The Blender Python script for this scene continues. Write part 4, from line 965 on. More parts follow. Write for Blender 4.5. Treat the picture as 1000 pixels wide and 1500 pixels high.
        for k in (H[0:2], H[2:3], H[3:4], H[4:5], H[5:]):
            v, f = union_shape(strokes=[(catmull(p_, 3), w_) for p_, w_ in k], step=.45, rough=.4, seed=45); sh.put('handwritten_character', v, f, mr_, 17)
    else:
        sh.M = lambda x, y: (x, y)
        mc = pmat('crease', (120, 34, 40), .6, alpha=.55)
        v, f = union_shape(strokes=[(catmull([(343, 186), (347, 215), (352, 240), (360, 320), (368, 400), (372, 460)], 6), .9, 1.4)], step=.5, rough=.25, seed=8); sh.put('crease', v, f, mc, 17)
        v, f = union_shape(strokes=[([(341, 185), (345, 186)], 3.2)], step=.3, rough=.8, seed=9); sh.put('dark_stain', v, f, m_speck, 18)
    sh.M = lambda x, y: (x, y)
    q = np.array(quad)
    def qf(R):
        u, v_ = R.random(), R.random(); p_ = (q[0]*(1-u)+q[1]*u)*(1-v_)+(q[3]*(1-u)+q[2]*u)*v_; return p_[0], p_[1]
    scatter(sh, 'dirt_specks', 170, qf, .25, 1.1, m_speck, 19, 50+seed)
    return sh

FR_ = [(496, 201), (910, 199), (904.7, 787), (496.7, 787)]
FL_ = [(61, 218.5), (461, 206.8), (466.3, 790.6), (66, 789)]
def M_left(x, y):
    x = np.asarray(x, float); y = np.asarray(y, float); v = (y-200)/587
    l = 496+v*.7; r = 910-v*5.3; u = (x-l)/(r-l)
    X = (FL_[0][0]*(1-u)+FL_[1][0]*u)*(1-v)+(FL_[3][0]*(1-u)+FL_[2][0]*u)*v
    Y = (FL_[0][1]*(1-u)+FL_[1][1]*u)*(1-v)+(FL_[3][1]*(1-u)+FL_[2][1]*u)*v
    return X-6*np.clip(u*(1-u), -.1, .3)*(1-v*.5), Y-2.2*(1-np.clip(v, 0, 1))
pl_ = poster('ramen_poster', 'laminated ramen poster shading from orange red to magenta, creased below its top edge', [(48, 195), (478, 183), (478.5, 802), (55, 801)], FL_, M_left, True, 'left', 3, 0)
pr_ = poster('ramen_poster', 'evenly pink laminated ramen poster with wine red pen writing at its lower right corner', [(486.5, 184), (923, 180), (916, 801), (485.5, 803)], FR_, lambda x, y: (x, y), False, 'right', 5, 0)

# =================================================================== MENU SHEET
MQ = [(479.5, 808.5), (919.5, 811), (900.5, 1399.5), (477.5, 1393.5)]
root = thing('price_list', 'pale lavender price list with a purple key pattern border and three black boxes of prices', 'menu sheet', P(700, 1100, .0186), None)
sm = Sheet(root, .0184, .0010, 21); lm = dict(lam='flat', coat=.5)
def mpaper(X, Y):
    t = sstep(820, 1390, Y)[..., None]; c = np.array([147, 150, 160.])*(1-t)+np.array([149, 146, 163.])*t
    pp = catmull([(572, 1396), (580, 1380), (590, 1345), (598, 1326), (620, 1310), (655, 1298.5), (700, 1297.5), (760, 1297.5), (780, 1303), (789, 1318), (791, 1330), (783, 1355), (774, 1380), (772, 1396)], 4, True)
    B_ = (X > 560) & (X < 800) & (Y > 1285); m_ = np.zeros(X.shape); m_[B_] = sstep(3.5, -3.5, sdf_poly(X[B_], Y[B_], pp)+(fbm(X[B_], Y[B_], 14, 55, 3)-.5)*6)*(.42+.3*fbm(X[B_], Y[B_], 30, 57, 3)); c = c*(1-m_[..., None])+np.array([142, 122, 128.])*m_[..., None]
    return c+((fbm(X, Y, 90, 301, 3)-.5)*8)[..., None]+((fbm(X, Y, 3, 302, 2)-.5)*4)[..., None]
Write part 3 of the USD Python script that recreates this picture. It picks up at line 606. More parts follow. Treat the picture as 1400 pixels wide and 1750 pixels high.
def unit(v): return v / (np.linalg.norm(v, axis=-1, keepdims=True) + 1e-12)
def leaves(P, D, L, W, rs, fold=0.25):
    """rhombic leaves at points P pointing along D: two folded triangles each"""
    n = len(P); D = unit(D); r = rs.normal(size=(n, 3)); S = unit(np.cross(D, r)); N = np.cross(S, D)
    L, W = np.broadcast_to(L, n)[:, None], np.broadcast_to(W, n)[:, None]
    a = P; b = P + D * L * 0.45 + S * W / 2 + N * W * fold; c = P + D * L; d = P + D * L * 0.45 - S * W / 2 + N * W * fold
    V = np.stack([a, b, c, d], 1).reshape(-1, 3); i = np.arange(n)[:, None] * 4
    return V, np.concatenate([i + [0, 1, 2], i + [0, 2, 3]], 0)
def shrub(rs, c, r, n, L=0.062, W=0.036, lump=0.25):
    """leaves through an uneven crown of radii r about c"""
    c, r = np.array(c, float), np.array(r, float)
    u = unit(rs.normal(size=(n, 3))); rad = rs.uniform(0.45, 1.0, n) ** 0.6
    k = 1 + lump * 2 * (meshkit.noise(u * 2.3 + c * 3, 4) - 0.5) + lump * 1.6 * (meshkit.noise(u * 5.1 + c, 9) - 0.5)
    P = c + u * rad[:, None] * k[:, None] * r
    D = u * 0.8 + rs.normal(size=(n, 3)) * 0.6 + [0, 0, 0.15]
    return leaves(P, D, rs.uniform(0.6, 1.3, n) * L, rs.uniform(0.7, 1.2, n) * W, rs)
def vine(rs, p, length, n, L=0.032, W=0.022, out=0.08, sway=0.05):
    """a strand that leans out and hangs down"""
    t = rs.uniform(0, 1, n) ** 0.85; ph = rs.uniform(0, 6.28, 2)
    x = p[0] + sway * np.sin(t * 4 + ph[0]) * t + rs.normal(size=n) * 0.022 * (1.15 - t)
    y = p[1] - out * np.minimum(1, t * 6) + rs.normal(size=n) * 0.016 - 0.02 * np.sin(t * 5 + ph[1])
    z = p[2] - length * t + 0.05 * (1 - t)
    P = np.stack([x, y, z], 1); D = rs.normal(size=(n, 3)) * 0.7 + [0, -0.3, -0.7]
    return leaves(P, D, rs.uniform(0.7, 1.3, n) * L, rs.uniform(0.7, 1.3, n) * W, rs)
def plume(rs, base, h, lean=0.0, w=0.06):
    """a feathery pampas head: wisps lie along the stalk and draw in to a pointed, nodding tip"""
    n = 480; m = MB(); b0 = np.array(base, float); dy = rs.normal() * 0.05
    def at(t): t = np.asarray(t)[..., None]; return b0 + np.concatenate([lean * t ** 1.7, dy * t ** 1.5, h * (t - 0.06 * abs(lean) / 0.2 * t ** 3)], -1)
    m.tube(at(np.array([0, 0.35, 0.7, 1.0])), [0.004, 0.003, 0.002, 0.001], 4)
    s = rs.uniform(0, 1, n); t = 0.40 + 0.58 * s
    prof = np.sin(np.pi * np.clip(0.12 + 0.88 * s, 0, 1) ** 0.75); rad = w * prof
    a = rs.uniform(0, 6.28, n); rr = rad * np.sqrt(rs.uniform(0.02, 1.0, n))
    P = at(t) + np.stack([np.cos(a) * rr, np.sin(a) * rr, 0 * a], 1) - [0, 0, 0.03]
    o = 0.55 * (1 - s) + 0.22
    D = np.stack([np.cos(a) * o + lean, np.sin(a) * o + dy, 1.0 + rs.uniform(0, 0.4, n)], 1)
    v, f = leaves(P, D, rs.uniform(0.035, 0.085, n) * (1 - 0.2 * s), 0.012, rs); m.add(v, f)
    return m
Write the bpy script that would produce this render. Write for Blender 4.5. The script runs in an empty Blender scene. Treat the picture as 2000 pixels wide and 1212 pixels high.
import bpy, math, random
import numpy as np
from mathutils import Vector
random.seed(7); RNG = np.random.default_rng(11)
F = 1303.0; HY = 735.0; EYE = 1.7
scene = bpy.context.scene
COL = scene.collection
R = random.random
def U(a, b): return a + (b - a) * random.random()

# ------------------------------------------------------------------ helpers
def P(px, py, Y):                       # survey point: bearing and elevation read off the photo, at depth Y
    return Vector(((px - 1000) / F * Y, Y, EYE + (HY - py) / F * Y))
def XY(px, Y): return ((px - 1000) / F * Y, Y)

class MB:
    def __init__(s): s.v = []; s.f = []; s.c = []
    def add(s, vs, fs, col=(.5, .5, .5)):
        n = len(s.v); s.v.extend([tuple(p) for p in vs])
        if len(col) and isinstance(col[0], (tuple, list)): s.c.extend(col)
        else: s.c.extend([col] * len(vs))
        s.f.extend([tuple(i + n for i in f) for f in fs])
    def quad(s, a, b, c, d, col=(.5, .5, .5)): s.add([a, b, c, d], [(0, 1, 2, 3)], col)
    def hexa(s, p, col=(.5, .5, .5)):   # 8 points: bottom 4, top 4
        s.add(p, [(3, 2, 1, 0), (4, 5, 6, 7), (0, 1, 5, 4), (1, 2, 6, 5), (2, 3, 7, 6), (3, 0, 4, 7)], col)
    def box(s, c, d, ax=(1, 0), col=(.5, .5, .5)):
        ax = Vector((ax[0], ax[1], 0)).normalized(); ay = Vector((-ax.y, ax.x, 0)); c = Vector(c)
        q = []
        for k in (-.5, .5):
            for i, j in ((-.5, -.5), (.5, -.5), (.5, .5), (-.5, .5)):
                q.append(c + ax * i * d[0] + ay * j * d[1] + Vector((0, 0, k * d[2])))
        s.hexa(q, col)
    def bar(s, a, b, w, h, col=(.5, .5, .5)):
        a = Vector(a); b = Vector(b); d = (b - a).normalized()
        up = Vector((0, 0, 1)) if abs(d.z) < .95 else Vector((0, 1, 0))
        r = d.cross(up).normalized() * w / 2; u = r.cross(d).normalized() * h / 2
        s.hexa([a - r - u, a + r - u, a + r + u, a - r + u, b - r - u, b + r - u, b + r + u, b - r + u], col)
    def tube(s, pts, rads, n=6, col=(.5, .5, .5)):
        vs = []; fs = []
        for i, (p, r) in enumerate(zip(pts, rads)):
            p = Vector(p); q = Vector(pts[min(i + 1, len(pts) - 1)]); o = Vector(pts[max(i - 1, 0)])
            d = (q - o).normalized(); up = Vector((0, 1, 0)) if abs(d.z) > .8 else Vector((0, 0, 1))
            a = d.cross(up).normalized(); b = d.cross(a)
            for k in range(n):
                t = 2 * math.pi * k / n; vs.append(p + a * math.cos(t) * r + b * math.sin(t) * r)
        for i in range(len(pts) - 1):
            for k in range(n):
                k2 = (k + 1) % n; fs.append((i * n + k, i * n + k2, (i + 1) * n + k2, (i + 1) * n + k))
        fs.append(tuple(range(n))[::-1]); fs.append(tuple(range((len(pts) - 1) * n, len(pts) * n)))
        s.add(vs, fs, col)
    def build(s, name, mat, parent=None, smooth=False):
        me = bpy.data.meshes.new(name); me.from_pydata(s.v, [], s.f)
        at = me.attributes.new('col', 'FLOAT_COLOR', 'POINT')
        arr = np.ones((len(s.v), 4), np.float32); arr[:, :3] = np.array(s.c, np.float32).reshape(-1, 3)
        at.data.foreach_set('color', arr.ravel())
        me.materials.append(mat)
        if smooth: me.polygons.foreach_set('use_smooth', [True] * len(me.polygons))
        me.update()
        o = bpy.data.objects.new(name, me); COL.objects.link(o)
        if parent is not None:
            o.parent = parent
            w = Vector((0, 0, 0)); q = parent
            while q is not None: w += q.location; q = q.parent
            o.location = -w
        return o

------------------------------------

■ **Written task**
Go through the material and select each line with the string "this" in it.

■ **Written response**
The Blender Python script for this scene continues. Write part 4, from line 965 on. More parts follow. Write for Blender 4.5. Treat the picture as 1000 pixels wide and 1500 pixels high.
Write part 3 of the USD Python script that recreates this picture. It picks up at line 606. More parts follow. Treat the picture as 1400 pixels wide and 1750 pixels high.
Write the bpy script that would produce this render. Write for Blender 4.5. The script runs in an empty Blender scene. Treat the picture as 2000 pixels wide and 1212 pixels high.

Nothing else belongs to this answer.